SUPPLIED MATERIAL

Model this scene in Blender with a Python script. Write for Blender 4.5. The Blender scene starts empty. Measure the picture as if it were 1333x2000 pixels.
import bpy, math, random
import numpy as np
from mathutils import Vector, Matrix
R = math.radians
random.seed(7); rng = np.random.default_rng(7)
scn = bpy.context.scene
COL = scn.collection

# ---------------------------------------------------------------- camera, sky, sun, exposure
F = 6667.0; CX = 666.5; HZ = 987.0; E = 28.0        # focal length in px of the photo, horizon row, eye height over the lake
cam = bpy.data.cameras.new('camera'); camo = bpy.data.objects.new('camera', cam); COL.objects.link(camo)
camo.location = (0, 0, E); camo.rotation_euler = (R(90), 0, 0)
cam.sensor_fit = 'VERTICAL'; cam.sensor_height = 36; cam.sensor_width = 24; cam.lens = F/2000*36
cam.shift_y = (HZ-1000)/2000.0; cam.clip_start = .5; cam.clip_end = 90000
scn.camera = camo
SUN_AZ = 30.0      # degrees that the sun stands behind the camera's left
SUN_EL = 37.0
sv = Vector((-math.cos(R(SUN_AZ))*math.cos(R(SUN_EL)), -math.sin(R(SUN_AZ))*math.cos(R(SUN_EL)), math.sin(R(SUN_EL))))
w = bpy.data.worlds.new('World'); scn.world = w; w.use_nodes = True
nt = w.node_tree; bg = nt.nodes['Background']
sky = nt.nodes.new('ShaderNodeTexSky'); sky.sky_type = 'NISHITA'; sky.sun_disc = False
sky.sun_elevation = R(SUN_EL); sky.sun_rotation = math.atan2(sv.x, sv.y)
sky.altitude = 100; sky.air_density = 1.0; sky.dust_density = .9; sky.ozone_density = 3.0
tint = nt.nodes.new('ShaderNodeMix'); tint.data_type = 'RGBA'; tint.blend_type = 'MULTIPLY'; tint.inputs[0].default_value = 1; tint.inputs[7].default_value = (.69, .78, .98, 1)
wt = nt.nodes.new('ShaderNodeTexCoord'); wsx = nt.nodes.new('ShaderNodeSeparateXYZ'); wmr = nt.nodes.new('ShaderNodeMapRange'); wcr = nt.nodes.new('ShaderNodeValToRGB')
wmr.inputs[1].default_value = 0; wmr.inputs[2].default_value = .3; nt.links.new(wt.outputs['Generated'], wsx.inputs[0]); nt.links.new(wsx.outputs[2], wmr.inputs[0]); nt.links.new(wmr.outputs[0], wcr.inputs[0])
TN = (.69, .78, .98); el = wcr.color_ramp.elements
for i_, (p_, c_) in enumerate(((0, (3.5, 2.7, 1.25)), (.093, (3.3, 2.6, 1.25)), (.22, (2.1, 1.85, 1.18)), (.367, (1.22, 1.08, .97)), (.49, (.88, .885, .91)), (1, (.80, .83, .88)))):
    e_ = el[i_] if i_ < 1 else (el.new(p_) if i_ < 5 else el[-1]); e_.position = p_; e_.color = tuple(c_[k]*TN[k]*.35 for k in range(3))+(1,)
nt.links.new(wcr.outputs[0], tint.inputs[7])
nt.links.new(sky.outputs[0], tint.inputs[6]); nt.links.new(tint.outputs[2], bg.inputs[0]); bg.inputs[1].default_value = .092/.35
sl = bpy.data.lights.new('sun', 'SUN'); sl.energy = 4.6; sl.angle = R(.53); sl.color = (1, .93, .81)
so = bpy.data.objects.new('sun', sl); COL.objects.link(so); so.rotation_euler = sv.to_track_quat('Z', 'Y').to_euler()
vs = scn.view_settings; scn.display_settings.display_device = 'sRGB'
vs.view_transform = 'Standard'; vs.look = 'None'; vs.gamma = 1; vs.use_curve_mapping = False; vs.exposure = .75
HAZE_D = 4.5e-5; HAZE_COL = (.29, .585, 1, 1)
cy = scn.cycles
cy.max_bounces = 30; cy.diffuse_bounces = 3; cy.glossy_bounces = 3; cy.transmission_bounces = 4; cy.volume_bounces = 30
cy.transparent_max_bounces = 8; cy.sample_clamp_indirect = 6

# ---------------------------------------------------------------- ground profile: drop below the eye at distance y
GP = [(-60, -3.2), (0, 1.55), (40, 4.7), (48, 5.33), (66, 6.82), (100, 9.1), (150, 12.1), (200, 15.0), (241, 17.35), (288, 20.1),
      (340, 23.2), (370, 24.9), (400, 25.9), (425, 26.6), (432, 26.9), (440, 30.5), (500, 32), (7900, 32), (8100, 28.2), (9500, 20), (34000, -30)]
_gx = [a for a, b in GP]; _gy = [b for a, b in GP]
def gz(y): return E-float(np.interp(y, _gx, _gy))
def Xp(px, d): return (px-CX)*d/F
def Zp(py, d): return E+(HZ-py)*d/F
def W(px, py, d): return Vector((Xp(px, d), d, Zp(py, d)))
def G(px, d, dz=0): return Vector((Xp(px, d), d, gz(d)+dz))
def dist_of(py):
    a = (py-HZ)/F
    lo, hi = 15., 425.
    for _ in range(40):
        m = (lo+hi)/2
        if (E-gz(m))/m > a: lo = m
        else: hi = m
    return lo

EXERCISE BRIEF
Restate the listing above word for word.

CORRECT ANSWER
Model this scene in Blender with a Python script. Write for Blender 4.5. The Blender scene starts empty. Measure the picture as if it were 1333x2000 pixels.
import bpy, math, random
import numpy as np
from mathutils import Vector, Matrix
R = math.radians
random.seed(7); rng = np.random.default_rng(7)
scn = bpy.context.scene
COL = scn.collection

# ---------------------------------------------------------------- camera, sky, sun, exposure
F = 6667.0; CX = 666.5; HZ = 987.0; E = 28.0        # focal length in px of the photo, horizon row, eye height over the lake
cam = bpy.data.cameras.new('camera'); camo = bpy.data.objects.new('camera', cam); COL.objects.link(camo)
camo.location = (0, 0, E); camo.rotation_euler = (R(90), 0, 0)
cam.sensor_fit = 'VERTICAL'; cam.sensor_height = 36; cam.sensor_width = 24; cam.lens = F/2000*36
cam.shift_y = (HZ-1000)/2000.0; cam.clip_start = .5; cam.clip_end = 90000
scn.camera = camo
SUN_AZ = 30.0      # degrees that the sun stands behind the camera's left
SUN_EL = 37.0
sv = Vector((-math.cos(R(SUN_AZ))*math.cos(R(SUN_EL)), -math.sin(R(SUN_AZ))*math.cos(R(SUN_EL)), math.sin(R(SUN_EL))))
w = bpy.data.worlds.new('World'); scn.world = w; w.use_nodes = True
nt = w.node_tree; bg = nt.nodes['Background']
sky = nt.nodes.new('ShaderNodeTexSky'); sky.sky_type = 'NISHITA'; sky.sun_disc = False
sky.sun_elevation = R(SUN_EL); sky.sun_rotation = math.atan2(sv.x, sv.y)
sky.altitude = 100; sky.air_density = 1.0; sky.dust_density = .9; sky.ozone_density = 3.0
tint = nt.nodes.new('ShaderNodeMix'); tint.data_type = 'RGBA'; tint.blend_type = 'MULTIPLY'; tint.inputs[0].default_value = 1; tint.inputs[7].default_value = (.69, .78, .98, 1)
wt = nt.nodes.new('ShaderNodeTexCoord'); wsx = nt.nodes.new('ShaderNodeSeparateXYZ'); wmr = nt.nodes.new('ShaderNodeMapRange'); wcr = nt.nodes.new('ShaderNodeValToRGB')
wmr.inputs[1].default_value = 0; wmr.inputs[2].default_value = .3; nt.links.new(wt.outputs['Generated'], wsx.inputs[0]); nt.links.new(wsx.outputs[2], wmr.inputs[0]); nt.links.new(wmr.outputs[0], wcr.inputs[0])
TN = (.69, .78, .98); el = wcr.color_ramp.elements
for i_, (p_, c_) in enumerate(((0, (3.5, 2.7, 1.25)), (.093, (3.3, 2.6, 1.25)), (.22, (2.1, 1.85, 1.18)), (.367, (1.22, 1.08, .97)), (.49, (.88, .885, .91)), (1, (.80, .83, .88)))):
    e_ = el[i_] if i_ < 1 else (el.new(p_) if i_ < 5 else el[-1]); e_.position = p_; e_.color = tuple(c_[k]*TN[k]*.35 for k in range(3))+(1,)
nt.links.new(wcr.outputs[0], tint.inputs[7])
nt.links.new(sky.outputs[0], tint.inputs[6]); nt.links.new(tint.outputs[2], bg.inputs[0]); bg.inputs[1].default_value = .092/.35
sl = bpy.data.lights.new('sun', 'SUN'); sl.energy = 4.6; sl.angle = R(.53); sl.color = (1, .93, .81)
so = bpy.data.objects.new('sun', sl); COL.objects.link(so); so.rotation_euler = sv.to_track_quat('Z', 'Y').to_euler()
vs = scn.view_settings; scn.display_settings.display_device = 'sRGB'
vs.view_transform = 'Standard'; vs.look = 'None'; vs.gamma = 1; vs.use_curve_mapping = False; vs.exposure = .75
HAZE_D = 4.5e-5; HAZE_COL = (.29, .585, 1, 1)
cy = scn.cycles
cy.max_bounces = 30; cy.diffuse_bounces = 3; cy.glossy_bounces = 3; cy.transmission_bounces = 4; cy.volume_bounces = 30
cy.transparent_max_bounces = 8; cy.sample_clamp_indirect = 6

# ---------------------------------------------------------------- ground profile: drop below the eye at distance y
GP = [(-60, -3.2), (0, 1.55), (40, 4.7), (48, 5.33), (66, 6.82), (100, 9.1), (150, 12.1), (200, 15.0), (241, 17.35), (288, 20.1),
      (340, 23.2), (370, 24.9), (400, 25.9), (425, 26.6), (432, 26.9), (440, 30.5), (500, 32), (7900, 32), (8100, 28.2), (9500, 20), (34000, -30)]
_gx = [a for a, b in GP]; _gy = [b for a, b in GP]
def gz(y): return E-float(np.interp(y, _gx, _gy))
def Xp(px, d): return (px-CX)*d/F
def Zp(py, d): return E+(HZ-py)*d/F
def W(px, py, d): return Vector((Xp(px, d), d, Zp(py, d)))
def G(px, d, dz=0): return Vector((Xp(px, d), d, gz(d)+dz))
def dist_of(py):
    a = (py-HZ)/F
    lo, hi = 15., 425.
    for _ in range(40):
        m = (lo+hi)/2
        if (E-gz(m))/m > a: lo = m
        else: hi = m
    return lo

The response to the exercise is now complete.